A constitutional amendment on the November ballot will allow New Jersey voters to decide whether to raise the state’s minimum wage.

Business groups say the amendment to boost the wage by a dollar and provide annual increases based on inflation will have some unintended consequences.

Laurie Ehlbeck is the state director of the National Federation of Independent Business. She says the measure could end up hurting the people it’s intended to help.

 “It’ll make the lowest wage people extinct. People are going to spend that much money to hire someone, they might as might as well hire someone that might be a little bit more skilled to fill the same position, someone that could do different things within their company.”

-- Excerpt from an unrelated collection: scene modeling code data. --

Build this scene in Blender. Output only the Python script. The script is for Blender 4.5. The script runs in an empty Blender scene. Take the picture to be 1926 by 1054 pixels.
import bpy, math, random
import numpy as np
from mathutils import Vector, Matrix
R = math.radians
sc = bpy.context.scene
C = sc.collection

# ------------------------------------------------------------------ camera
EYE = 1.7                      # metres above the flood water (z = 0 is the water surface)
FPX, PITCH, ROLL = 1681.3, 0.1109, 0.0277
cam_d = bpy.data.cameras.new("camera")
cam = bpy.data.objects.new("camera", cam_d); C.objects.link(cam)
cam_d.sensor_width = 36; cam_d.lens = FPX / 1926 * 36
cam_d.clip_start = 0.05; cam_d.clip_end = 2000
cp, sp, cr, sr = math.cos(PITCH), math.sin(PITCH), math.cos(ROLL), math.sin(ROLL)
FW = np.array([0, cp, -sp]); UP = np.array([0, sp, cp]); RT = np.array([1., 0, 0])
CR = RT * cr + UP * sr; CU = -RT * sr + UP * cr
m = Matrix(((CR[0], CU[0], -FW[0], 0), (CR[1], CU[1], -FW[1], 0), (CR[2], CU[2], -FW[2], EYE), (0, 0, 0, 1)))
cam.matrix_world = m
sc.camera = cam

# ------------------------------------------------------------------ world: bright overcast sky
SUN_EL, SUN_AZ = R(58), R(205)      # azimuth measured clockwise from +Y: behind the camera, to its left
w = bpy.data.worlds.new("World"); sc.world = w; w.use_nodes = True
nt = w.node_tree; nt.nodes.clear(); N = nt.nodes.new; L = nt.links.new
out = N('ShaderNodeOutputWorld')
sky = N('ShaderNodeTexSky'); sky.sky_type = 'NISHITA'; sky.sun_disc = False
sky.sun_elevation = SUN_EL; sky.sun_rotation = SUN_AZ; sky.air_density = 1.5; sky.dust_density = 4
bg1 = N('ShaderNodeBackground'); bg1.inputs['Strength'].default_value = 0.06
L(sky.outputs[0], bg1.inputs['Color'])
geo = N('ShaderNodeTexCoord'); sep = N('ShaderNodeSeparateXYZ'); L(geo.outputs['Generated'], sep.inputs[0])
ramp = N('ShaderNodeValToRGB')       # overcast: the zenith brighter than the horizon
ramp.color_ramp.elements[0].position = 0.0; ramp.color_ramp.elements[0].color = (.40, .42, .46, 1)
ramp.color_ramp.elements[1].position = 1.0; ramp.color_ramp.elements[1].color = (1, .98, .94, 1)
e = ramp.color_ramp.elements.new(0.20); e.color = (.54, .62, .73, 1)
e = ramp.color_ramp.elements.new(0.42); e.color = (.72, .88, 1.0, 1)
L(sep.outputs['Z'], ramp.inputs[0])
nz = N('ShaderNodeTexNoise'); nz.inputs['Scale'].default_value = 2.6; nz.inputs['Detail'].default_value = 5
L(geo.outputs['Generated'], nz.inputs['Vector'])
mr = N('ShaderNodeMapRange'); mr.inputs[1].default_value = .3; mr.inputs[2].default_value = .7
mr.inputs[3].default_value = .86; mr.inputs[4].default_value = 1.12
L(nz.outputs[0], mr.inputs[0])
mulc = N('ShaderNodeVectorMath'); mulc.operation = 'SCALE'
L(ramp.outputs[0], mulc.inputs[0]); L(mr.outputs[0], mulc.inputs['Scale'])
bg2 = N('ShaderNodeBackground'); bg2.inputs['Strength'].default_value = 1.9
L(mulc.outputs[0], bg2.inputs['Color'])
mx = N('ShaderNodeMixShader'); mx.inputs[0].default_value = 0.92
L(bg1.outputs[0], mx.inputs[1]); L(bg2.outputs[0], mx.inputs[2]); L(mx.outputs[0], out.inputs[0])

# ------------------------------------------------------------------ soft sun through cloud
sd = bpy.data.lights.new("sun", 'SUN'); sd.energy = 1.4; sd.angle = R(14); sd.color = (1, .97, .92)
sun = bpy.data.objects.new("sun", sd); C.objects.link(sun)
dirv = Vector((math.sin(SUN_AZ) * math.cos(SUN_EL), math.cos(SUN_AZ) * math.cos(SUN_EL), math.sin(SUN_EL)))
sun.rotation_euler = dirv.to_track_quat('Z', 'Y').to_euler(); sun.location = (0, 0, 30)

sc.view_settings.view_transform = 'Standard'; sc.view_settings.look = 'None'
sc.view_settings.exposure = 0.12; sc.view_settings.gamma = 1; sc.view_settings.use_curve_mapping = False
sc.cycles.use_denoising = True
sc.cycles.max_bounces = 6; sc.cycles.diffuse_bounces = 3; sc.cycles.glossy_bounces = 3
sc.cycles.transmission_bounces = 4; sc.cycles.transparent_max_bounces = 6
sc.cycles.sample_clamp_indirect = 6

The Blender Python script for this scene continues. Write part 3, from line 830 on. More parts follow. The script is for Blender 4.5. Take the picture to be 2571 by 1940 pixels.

Jim Blake is the Chief Financial Officer of the Morey Organization which operates three amusement piers in Wildwood. He says the yearly increases would be troublesome.

 “It takes away any opportunity for a business to plan and be able to absorb those kind of costs. So how do we handle that? One of the ways is to cut our hours, cut our services, cut the amount of hours that employees would work, or just don’t hire those employees on an annual basis.”

New Jersey Farm Bureau President Ryck Suydam says the additional wage costs may cause farmers to hire fewer workers and could force them to charge more for their crops.

 “When you have to compete with Delaware and New York and Pennsylvania which all have great products and New Jersey products start going up in price, we’re going to lose our competitive edge.”

If the amendment is approved, business groups say higher payroll costs could result in the loss of 31-thousand jobs in the next 10 years.

 Supporters of the wage increase say there’s no evidence it would reduce jobs or slow economic growth.